パトリオットでもこの調子だから、さらに大型(「バス1台分のサイズ」と形容される)のレーダーを使用しているTHAAD(Terminal High-Altitude Area Defense)はいうに及ばず。電源車のことをPPU(Prime Power Unit)というが、そのPPUの出力は1.3MW(!!)に達するそうだ。
そこからEEU(Electronics Equipment Unit)に交流208V、PPUからAN/TPY-2レーダーの本体であるAEU(Antenna Electronics Unit)に三相交流4,160V/60Hzを供給している。さらに、PPUからCEU(Cooling Equipment Unit)経由でAEUに三相交流120Vと三相交流208Vを供給している、との記述もある。

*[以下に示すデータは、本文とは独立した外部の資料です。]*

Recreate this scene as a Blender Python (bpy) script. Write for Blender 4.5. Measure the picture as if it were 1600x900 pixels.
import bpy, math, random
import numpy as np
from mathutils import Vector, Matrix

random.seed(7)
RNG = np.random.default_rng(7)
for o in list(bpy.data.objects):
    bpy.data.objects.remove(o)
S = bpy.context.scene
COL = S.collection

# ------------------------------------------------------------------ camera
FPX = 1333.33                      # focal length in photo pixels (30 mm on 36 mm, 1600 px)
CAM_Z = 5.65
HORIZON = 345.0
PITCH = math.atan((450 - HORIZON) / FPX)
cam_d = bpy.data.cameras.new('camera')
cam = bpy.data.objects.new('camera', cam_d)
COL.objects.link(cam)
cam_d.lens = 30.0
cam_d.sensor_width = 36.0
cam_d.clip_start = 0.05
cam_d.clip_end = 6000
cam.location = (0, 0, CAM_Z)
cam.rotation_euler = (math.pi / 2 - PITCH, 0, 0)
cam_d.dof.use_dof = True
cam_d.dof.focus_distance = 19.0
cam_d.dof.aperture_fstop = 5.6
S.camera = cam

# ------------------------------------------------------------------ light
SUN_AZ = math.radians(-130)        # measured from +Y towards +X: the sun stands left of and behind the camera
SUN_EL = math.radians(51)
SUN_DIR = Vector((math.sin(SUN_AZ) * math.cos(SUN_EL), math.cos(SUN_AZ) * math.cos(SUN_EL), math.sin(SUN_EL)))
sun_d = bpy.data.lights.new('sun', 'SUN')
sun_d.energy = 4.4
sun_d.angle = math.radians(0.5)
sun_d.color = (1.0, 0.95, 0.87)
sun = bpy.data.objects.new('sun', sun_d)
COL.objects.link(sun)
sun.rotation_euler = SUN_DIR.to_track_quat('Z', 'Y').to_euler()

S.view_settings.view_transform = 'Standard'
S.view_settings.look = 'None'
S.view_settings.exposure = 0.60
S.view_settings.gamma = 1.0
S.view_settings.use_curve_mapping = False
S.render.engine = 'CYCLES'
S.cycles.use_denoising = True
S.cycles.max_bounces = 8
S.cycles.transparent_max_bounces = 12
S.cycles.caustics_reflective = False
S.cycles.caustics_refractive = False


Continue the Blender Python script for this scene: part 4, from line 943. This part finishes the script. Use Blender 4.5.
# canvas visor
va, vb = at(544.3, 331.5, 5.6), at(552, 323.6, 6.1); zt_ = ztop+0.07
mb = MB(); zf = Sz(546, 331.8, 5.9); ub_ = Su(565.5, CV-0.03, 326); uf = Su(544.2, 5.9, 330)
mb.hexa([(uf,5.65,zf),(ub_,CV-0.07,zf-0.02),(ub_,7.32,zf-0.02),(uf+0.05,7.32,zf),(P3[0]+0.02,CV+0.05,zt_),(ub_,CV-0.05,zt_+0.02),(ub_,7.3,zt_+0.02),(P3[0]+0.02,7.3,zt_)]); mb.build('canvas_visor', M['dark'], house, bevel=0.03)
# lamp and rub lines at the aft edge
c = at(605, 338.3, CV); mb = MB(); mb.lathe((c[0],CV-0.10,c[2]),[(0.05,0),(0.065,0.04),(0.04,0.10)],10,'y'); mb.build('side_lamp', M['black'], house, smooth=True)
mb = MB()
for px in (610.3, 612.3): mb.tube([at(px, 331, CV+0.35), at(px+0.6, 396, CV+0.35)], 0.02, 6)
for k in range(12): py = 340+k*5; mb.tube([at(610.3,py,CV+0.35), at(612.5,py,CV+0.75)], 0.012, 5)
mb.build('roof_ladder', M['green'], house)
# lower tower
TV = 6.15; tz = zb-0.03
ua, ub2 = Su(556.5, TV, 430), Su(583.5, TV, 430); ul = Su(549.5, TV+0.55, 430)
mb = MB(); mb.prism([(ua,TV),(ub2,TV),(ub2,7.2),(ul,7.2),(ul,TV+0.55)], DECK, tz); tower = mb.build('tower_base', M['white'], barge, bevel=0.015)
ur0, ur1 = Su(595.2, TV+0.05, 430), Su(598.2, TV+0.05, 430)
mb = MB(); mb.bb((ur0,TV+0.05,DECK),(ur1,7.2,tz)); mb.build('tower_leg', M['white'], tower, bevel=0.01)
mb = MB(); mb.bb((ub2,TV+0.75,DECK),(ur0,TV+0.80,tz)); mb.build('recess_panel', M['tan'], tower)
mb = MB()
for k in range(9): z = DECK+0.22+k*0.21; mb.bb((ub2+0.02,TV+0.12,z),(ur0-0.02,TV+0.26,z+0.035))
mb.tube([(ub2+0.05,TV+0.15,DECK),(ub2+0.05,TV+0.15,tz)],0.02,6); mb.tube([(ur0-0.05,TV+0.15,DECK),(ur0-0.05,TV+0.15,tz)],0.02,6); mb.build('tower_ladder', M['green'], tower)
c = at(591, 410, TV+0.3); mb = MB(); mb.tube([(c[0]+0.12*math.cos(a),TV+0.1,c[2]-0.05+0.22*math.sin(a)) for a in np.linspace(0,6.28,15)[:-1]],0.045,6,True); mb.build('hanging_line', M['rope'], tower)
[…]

PPUの動力源はディーゼル・エンジンだが、軽油だけでなくJP-5やJP-8といったジェット燃料も使えるという。燃料タンクは1時間分しかないので、実質的には給油車が常に付き添っていないといけないのではないか。米軍が車力(青森県)や経ヶ岬(京都府)に配備しているXバンド・レーダーはTHAAD用のものだが、発電機や燃料はどうしているのだろう。